Mosè ha una visione della vita, frutto dell’esperienza della vecchiaia: “Quando Mosè pronuncia questa confessione di fede è alle soglie della terra promessa, e anche del suo congedo dalla vita…

Quella capacità di vedere, vedere realmente anche vedere simbolicamente, come hanno gli anziani, che sanno vedere le cose, il significato più radicato delle cose.

La vitalità del suo sguardo è un dono prezioso: gli consente di trasmettere l’eredità della sua lunga esperienza di vita e di fede, con la lucidità necessaria. Mosè vede la storia e trasmette la storia; i vecchi vedono la storia e trasmettono la storia”.

Per il papa il racconto personale è molto importante: “Il racconto diretto, da persona a persona, ha toni e modi di comunicazione che nessun altro mezzo può sostituire.

Un vecchio che ha vissuto a lungo, e ottiene il dono di una lucida e appassionata testimonianza della sua storia, è una benedizione insostituibile…

Io posso dare una testimonianza personale. L’odio e la rabbia alla guerra io l’ho imparata da mio nonno che aveva combattuto al Piave nel 1914: lui mi ha trasmesso questa rabbia alla guerra. Perché mi raccontò le sofferenze di una guerra. E questo non si impara né nei libri né in altra maniera, si impara così, trasmettendola dai nonni ai nipoti. E questo è insostituibile”.

L’esperienza della fede raccontata con l’esperienza è molto importante: “Certo, le storie della vita vanno trasformate in testimonianza, e la testimonianza deve essere leale. Non è certo leale l’ideologia che piega la storia ai propri schemi; non è leale la propaganda, che adatta la storia alla promozione del proprio gruppo; non è leale fare della storia un tribunale in cui si condanna tutto il passato e si scoraggia ogni futuro.

Essere leale è raccontare la storia come è, e soltanto la può raccontare bene chi l’ha vissuta.
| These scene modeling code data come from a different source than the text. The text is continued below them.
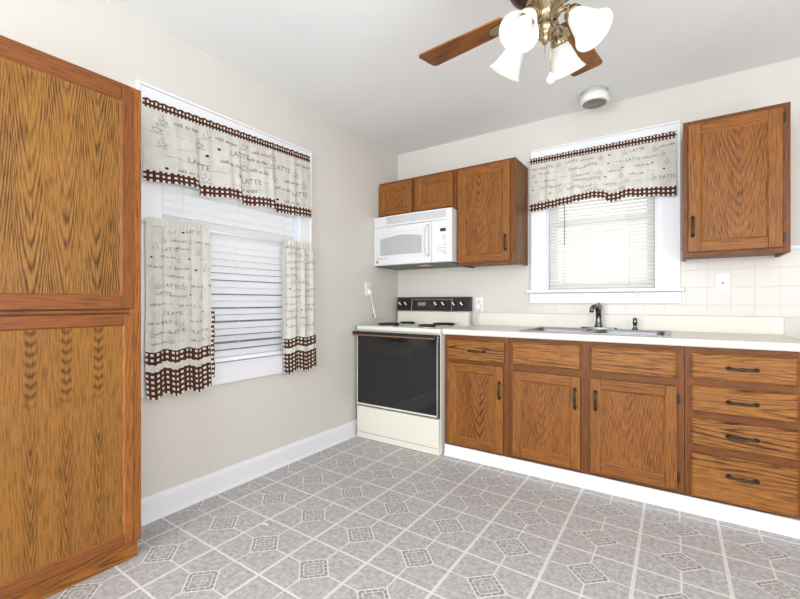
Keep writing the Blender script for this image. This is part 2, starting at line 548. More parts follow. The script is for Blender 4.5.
def blind(name, label, T, w0, w1, z0, z1, pitch, width, tilt, mat, yc, jit, cords, wand, seed):
    rnd = random.Random(seed)
    t = thing(name, label, 'window blind', T @ Vector(((w0 + w1) / 2, yc, z0)))
    h = MB(T); h.box(w0, w1, yc - .022, yc + .022, z1 - .04, z1, mat, .004); h.build('headrail', t)
    s = MB(T)
    n = int((z1 - .05 - z0 - .02) / pitch)
    for k in range(n):
        zc = z0 + .03 + pitch * (k + .5)
        a = tilt + rnd.uniform(-jit, jit)
        dz = rnd.uniform(-.003, .003) * (jit > .05)
        pts = []
        for q in range(5):
            f = (q / 4 - .5)
            pts.append((f * width, (0.25 - f * f) * width * .22))
        # room-side edge low, outer edge high
        ca, sa = math.cos(a), math.sin(a)
        top = [(yc + p * ca - b * sa, zc + dz + p * sa + b * ca) for p, b in pts]
        bot = [(yy + .0 + .0016 * sa, zz - .0016 * ca) for yy, zz in top]
        sag = rnd.uniform(-1, 1) * jit * .02
        s.prism(top + bot[::-1], 'x', w0 + .003, w1 - .003, mat, False)
    s.build('slats', t)
    b = MB(T); b.box(w0 + .002, w1 - .002, yc - .016, yc + .016, z0, z0 + .022, mat, .004); b.build('bottom_rail', t)
    c = MB(T)
    for xx in cords:
        c.tube([(xx, yc - width * .5 * math.cos(tilt) - .004, z1 - .03), (xx, yc - width * .5 * math.cos(tilt) - .004, z0 + .012)], .0013, mat, 6)
    c.build('ladder_cord', t)
    if wand:
        xx, za, zb = wand
        c = MB(T); c.tube([(xx, yc - .03, za), (xx, yc - .032, zb)], .0032, 'grey_vent', 8); c.build('tilt_wand', t)
    return t


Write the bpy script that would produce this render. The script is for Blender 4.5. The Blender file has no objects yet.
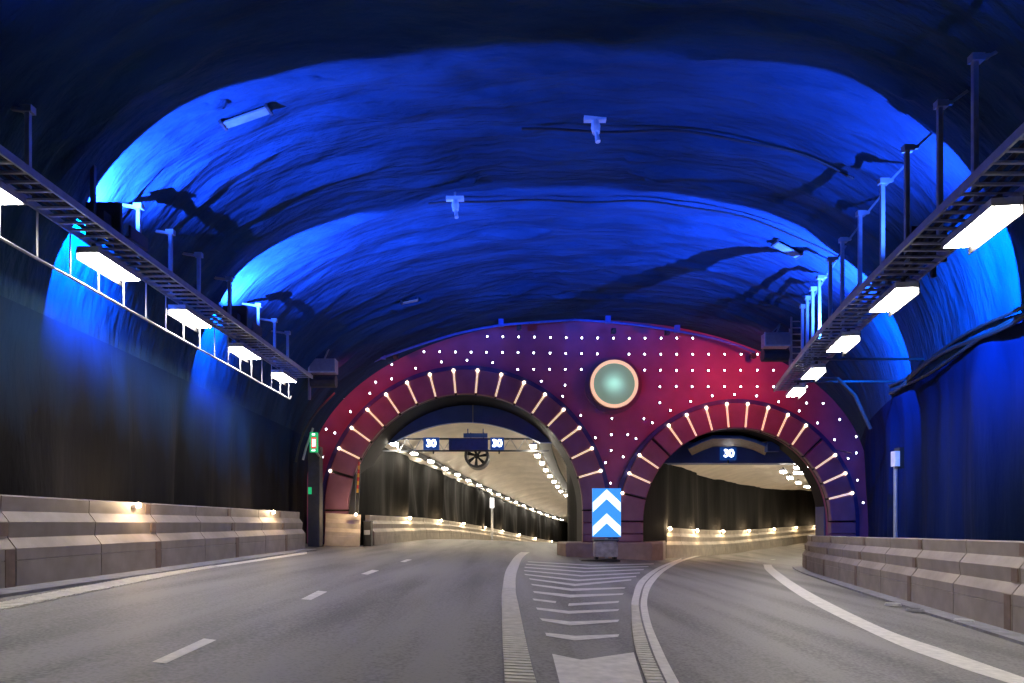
import bpy, math, random
from mathutils import Vector, Matrix, noise
random.seed(7)
sc = bpy.context.scene
COL = sc.collection
PI = math.pi
F, HOR, EYE, S = 700.0, 524.0, 1.3, 0.047      # focal length (px), horizon row, eye height, road crossfall
YF = 31.2                                       # distance of the red portal wall

def at(px, py, d):
    return Vector(((px-512)*d/F, d, EYE+(HOR-py)*d/F))
def on_road(px, py):
    d = F*EYE/(py-HOR-S*(px-512)); x = (px-512)*d/F
    return Vector((x, d, -S*x))
def lerp(tab, v):
    if v <= tab[0][0]: 
        a, b = tab[0], tab[1]
    elif v >= tab[-1][0]: 
        a, b = tab[-2], tab[-1]
    else:
        for a, b in zip(tab, tab[1:]):
            if a[0] <= v <= b[0]: break
    t = (v-a[0])/(b[0]-a[0])
    return a[1]+(b[1]-a[1])*t
def smooth(tab, v):          # softened table look-up
    return sum(lerp(tab, v+o)*w for o, w in ((-1.6,.2),(-.8,.2),(0,.2),(.8,.2),(1.6,.2)))

# ------------------------------------------------------------------ materials
def nt(name):
    m = bpy.data.materials.new(name); m.use_nodes = True
    return m, m.node_tree.nodes, m.node_tree.links, m.node_tree.nodes['Principled BSDF']
def mat(name, c, rough=.6, metal=0., var=.15, scale=6., bump=0., bscale=30., stretch=(1,1,1), spec=.5, bdist=.05):
    m, N, L, b = nt(name)
    b.inputs['Roughness'].default_value = rough; b.inputs['Metallic'].default_value = metal
    b.inputs['Specular IOR Level'].default_value = spec
    tc = N.new('ShaderNodeTexCoord'); mp = N.new('ShaderNodeMapping'); mp.inputs['Scale'].default_value = stretch
    L.new(tc.outputs['Object'], mp.inputs['Vector'])
    n = N.new('ShaderNodeTexNoise'); n.inputs['Scale'].default_value = scale; n.inputs['Detail'].default_value = 6
    L.new(mp.outputs['Vector'], n.inputs['Vector'])
    r = N.new('ShaderNodeValToRGB')
    r.color_ramp.elements[0].position = .3; r.color_ramp.elements[1].position = .7
    r.color_ramp.elements[0].color = [v*(1-var) for v in c]+[1]; r.color_ramp.elements[1].color = [min(1, v*(1+var)) for v in c]+[1]
    L.new(n.outputs['Fac'], r.inputs['Fac']); L.new(r.outputs['Color'], b.inputs['Base Color'])
    if bump:
        n2 = N.new('ShaderNodeTexNoise'); n2.inputs['Scale'].default_value = bscale; n2.inputs['Detail'].default_value = 5
        L.new(mp.outputs['Vector'], n2.inputs['Vector'])
        bp = N.new('ShaderNodeBump'); bp.inputs['Strength'].default_value = bump; bp.inputs['Distance'].default_value = bdist
        L.new(n2.outputs['Fac'], bp.inputs['Height']); L.new(bp.outputs['Normal'], b.inputs['Normal'])
    return m
def glow(name, c, strength, sampled=True, base=(.8,.8,.8)):
    m, N, L, b = nt(name)
    b.inputs['Base Color'].default_value = (*base, 1)
    b.inputs['Emission Color'].default_value = (*c, 1); b.inputs['Emission Strength'].default_value = strength
    if not sampled: m.cycles.emission_sampling = 'NONE'
    return m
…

Per questo è molto importante ascoltare i vecchi, ascoltare i nonni, è importante che i bambini interloquiscano con loro”.

Infine il papa ha sollecitato a raccontare veramente la fede: “La narrazione della storia di fede dovrebbe essere come il Cantico di Mosè, come la testimonianza dei Vangeli e degli Atti degli Apostoli. Ossia, una storia capace di rievocare con commozione le benedizioni di Dio e con lealtà le nostre mancanze.

Sarebbe bello che ci fosse, fin dall’inizio, negli itinerari di catechesi, anche l’abitudine di ascoltare, dall’esperienza vissuta degli anziani, la lucida confessione delle benedizioni ricevute da Dio, che dobbiamo custodire, e la leale testimonianza delle nostre mancate fedeltà, che dobbiamo riparare e correggere”.

Gli anziani sono nella ‘terra promessa’ quando narrano ai giovani la bellezza di Dio: “Gli anziani entrano nella terra promessa, che Dio desidera per ogni generazione, quando offrono ai giovani la bella iniziazione della loro testimonianza e trasmettono la storia della fede, la fede in dialetto, quel dialetto familiare, quel dialetto che passa dai vecchi ai giovani.

Allora, guidati dal Signore Gesù, anziani e giovani entrano insieme nel suo Regno di vita e di amore. Ma tutti insieme. Tutti in famiglia, con questo tesoro grande che è la fede trasmessa in dialetto”.